White Ex-Cop Accused of Raping Black Women Dies in Apparent Suicide
A white former police detective accused of raping and terrorizing women in the predominantly Black neighborhood he was sworn to protect in Kansas City, Kansas, died in an apparent suicide Monday morning just as jury selection was set to begin in his criminal trial in nearby Topeka.
Roger Golubski, 71, was found dead on the back porch of his home in Edwardsville, Kansas, shortly after a neighbor called 911 to report hearing a gunshot around 9 a.m., the Kansas Bureau of Investigations said in a statement. Golubski died from a fatal gunshot wound, the bureau said, and there were no indications of foul play. An autopsy and “thorough investigation” were set to be conducted, the agency said.
At the time he died, Golubski was supposed to be in the courtroom for the start of his long-awaited trial. He was facing six felony counts related to the alleged civil rights violations suffered by two women while Golubski was a police officer in Kansas City, Kansas, during his many years on the force.
Prosecutors said that between 1998 and 2001, Golubski forced one victim identified by the initials S.K. to perform oral sex on him inside his vehicle. They said Golubski also digitally and genitally penetrated the victim without her consent during sexual assaults and rapes that took place in and next to his vehicle on multiple occasions. Golubski allegedly started targeting the victim when she was a young teen in middle school.
Golubski allegedly terrorized his second victim, identified by the initials O.W., by raping her in her home between 1999 and 2002. Prosecutors said Golubski also forced O.W. to perform oral sex on him. If convicted as charged, he was facing a maximum sentence of life in prison.
The second victim, Ophelia Williams, ultimately stepped forward with her full identity and said Golubski first raped her in 1999, shortly after her twin teen sons were arrested in connection with a homicide Golubski was investigating, the Wichita Eagle reported.
“He didn’t want to face the facts, so he decided to kill himself,” Williams said Monday when reached by the Eagle. The death meant she would not be testifying against Golubski as planned. In her straightforward reaction, she said, “I guess that’s what happens to people who do all the wrong stuff they do.”
Golubski’s death led the U.S. District Court judge overseeing his case to dismiss the charges at the request of prosecutors.
“This matter involved extremely serious charges, and it is always difficult when a case is unable to be fully and fairly heard in a public trial and weighed and determined by a jury. The proceedings in this case may be over, but its lasting impact on all the individuals and families involved remains. We wish them peace and the opportunity for healing as they come to terms with this development and ask that they all be treated with respect and their privacy respected,” Assistant Attorney General Kristen Clarke and U.S. Attorney Kate E. Brubacher for the District of Kansas said in a joint statement Monday.
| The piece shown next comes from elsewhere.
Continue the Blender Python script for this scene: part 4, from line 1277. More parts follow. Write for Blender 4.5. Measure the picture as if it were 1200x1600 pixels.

Prosecutors said seven other women had agreed to testify that Golubski abused or harassed them as well, the Associated Press reports. “There is no justice for the victims,” Anita Randle-Stanley, who went to court to watch jury selection, told the AP on Monday after hearing about Golubski’s death. Randle-Stanley claimed Golubski harassed her as well, when she was a teenager decades earlier, but she always refused him.
The pending trial was part of a larger investigation of the Kansas City Kansas Police Department involving multiple civil lawsuits and parallel allegations that Golubski accepted money from and provided protection to several men who allegedly ran a violent sex trafficking operation in Kansas City in the late 1990s.
Jay-Z’s social justice organization Team Roc has been pushing for further investigation and reform of the Kansas City Kansas Police Department after Golubski’s case fueled questions about corruption or lack of oversight. Team Roc filed a court complaint last month accusing city and county officials of stonewalling their efforts to access public records about alleged police misconduct. The department did not respond to Rolling Stone‘s request for comment on the lawsuit.